I’m studying high school math and encountered this question in the extension section for derivatives. The text says an algebraic solution to the problem is harder but possible. There is also a similar question:
Show that every point on the plane of the graph $y = ax^3 + bx^2 + cx + d$ lies on at least one tangent to this cubic.
I would appreciate any solutions/methods that are within the grasp of high school math.
On
Here is an approach that you can take to find a solution.
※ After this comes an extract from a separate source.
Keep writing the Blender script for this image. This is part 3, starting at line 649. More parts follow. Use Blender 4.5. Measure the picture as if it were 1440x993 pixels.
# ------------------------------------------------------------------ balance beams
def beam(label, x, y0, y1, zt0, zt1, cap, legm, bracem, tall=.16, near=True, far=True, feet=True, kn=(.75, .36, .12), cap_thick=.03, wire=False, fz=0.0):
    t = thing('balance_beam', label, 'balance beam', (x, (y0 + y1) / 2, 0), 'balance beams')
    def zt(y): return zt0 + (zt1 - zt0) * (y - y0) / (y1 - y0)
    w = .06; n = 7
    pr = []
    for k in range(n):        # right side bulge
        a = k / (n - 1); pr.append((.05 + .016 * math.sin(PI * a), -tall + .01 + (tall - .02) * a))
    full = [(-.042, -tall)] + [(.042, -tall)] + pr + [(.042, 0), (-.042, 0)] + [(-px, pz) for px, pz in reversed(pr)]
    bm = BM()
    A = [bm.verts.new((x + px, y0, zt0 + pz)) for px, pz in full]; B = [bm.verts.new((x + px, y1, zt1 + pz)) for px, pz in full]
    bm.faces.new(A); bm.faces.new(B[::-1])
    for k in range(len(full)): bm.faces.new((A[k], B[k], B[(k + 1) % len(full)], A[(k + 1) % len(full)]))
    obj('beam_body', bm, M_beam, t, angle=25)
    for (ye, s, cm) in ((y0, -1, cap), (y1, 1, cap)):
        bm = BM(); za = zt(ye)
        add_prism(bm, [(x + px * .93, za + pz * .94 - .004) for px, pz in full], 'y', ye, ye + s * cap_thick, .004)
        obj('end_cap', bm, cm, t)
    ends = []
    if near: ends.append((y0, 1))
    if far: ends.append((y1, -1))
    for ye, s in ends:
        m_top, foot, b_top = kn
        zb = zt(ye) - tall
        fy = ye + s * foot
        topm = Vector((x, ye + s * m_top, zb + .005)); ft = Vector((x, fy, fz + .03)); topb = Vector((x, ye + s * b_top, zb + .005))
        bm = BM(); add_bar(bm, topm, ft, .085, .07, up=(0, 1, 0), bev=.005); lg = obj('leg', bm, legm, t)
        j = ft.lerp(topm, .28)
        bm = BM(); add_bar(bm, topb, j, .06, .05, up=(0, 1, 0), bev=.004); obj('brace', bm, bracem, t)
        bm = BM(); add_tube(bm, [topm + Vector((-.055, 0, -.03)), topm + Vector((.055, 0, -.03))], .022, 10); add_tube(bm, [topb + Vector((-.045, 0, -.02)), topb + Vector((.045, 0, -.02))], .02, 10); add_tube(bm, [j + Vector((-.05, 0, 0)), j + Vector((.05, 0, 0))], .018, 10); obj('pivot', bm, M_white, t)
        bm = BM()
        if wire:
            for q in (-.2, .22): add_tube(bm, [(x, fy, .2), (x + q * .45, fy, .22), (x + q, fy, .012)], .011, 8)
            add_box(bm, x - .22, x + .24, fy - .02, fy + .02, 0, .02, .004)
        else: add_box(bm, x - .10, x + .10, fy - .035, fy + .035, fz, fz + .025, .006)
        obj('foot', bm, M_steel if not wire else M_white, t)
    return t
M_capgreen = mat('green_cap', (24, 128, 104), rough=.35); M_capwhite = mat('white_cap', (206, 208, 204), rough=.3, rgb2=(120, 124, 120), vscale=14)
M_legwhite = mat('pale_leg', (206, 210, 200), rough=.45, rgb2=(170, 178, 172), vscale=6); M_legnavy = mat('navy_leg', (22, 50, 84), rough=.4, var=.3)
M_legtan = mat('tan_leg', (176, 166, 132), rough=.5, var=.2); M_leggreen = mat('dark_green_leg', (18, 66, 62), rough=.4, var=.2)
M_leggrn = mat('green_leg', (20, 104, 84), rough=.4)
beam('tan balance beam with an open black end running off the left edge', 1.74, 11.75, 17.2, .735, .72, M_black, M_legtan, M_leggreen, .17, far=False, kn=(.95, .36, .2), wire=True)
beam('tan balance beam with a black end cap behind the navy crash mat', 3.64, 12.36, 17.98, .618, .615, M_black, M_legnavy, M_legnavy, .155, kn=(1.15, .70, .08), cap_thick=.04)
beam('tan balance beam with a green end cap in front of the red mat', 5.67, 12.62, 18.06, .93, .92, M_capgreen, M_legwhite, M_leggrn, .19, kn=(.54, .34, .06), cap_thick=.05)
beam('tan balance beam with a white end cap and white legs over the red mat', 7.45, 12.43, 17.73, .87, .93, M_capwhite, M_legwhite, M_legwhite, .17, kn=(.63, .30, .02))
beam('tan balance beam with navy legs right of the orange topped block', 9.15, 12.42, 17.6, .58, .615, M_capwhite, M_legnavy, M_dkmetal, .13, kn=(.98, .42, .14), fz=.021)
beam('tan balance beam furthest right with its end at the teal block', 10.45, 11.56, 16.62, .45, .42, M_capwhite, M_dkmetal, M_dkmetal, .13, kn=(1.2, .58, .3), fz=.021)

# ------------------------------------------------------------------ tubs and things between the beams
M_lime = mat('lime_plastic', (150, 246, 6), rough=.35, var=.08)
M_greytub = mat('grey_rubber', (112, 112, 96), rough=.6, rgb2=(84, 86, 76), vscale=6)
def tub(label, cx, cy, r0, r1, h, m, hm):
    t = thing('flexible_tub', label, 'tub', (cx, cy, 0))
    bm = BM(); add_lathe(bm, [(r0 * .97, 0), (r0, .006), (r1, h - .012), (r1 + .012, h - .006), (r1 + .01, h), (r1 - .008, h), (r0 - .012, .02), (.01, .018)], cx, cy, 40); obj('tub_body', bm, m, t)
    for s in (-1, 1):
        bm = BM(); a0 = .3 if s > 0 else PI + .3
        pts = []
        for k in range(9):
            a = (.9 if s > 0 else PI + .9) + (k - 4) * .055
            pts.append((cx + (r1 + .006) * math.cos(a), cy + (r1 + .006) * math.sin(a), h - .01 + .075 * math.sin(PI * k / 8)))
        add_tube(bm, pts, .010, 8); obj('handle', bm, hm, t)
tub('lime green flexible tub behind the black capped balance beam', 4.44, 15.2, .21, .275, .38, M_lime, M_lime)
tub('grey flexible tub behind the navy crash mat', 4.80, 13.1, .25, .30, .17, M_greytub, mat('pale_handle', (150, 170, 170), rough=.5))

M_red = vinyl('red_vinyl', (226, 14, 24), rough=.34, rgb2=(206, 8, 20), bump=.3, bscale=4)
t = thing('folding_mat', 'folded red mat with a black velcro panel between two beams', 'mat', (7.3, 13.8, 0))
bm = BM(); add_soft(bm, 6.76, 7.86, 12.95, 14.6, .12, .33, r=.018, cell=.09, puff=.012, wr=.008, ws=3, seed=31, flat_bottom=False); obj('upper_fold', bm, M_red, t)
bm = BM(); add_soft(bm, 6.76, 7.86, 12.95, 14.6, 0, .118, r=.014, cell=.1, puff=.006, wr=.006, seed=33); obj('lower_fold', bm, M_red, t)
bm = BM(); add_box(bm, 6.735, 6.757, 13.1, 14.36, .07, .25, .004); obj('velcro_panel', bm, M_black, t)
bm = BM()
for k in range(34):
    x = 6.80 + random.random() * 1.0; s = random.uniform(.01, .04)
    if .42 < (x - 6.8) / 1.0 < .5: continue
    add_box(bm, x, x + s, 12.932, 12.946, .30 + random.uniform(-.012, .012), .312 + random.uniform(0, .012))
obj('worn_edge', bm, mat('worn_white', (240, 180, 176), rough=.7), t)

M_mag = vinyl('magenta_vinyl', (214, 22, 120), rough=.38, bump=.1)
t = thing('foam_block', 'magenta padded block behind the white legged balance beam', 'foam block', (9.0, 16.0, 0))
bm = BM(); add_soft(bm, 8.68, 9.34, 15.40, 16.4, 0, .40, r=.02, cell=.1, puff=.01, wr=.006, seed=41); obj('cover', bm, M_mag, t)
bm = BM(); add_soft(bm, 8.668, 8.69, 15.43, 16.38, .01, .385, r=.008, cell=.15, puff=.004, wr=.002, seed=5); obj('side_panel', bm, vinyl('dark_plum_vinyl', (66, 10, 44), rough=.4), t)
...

Find, in terms of a variable $a$, the slope of the tangent line to the curve at the point $(a,a^3)$.
Find the slope-intercept equation of the tangent line at $(a,a^3)$ in terms of $a$.
Repeat this for a diferent point $(b,b^3)$
Find, in terms of $a$ and $b$ the coordinates of the two tangent lines. Simplify the coordinates as much as possible. For example, recall how to factor $a^2-b^2$ and $a^3-b^3$.
Suppose that there is a third point $(c,c^3)$ whose tangent line intersects the tangent line for $(b,b^3)$ at the same intersection point found for $a$ and $b$.
Equate the $y$-coordinate of the $b,c$ intersection with the $y$-coordinate of the $a,b$ intersection and solve the equation for $c$ in terms of $a$ and $b$.
Pick two random values for $a$ and $b$ and compute the corresponding value of $c$. With a bit of trial and error you should be able to find integer values of $a$ and $b$ which yield an integer value for $c$.
Use the formulas to find the intersection of tangent lines corresponding to $a$ and $b$, $a$ and $c$, $b$ and $c$ to verify that they all intersect in the same point.
Note: There might be a simpler way, but this in one which is within the skill set of a high school student.
On
$\text{Here is another approach}\\ P(t,t^3)\\ \text{Tangent to} \ y=x^3 \ \text{ at P......(using point-slope form)} $ $$(y-t^3)=3t^2(x-t)$$ $\text{Let's say this passes through} \ H(X_0,Y_0) \\ \text{Cubic simplifies to}$ $$t^3-\frac{3X_0}{2}t^2+\frac{Y_0}{2}=0$$ $\text{Now for it to have 3 real solutions the product of ordinates of the turning points of this equation must be negative }$ $$f'(t)=3t^2-3X_0t$$ $\text{Turning points-}$ $$S\left(0,Y_0\right) \ and \ R\left(X_0,\frac{Y_0-{X_0}^3}{2}\right) $$ $\text{Hence region will be}$ $$Y_0\left(Y_0-X_0^3\right) \lt 0$$
If (as in the other answer) you find two different tangents for parameter values $a\neq b$ of the parametrization $(t,t^3),$ they intersect in $$(\frac23(a+b-\frac{ab}{a+b}),-2 a b (-\frac{ab}{a+b}))\quad (\star),$$ then you also find a third different tangent for $c=-\frac{ab}{a+b}$: $(\frac23 (a+b+c),- 2 a b c).$ You need the second question answered (see below) to conclude all points of the plane are on a tangent for $y-x^3=0,$ so the ones not of the form $(\star)$ have exactly one tangent to the curve through them. And $(\star)$ or $(\frac23(\frac{a^2+ab+b^2}{a+b}),2\frac{a^2b^2}{a+b})$ only fills the first quadrant below the curve and the third quadrant above the curve, as we can see by $$(\zeta-a)(\zeta-b)(\zeta-c)=\zeta^3-(a+b+c) \zeta^2+ (ab+ac+bc)\zeta-abc\\=\zeta^3-\frac32 x_0 \zeta^2+0\zeta+\frac12 y_0$$ having discriminant $$-27 y_0 (y_0-x_0^3),$$ and remembering that the discriminant is zero if and only if at least two roots are equal. If the coefficients are real numbers, and the discriminant is not zero, the discriminant is positive if the roots are three distinct real numbers, and negative if there is one real root and two complex conjugate roots (see wikipedia).
For the second question: For $y = ax^3 + bx^2 + cx + d$ the tangent at $(t,at^3 + bt^2 + ct + d)$ is $y-(3at^2+2bt+c)x+2at^3+bt^2-d=0$ i.e. for a given $(x_0,y_0)$ we get $x = x_0, 0 = -2at^3+(3x_0a-b)t^2+2x_0bt+d+x_0c-y_0=p(t)$ we only need the existence of a root and since this is a degree three polynomial in $t$ we always find a parameter value for which there is a tangent though $(x_0,y_0)$ by the MVT and the fact that for sufficiently big values of $R,$ $p$ has different sign of the values $p(-R)$ and $p(R)$.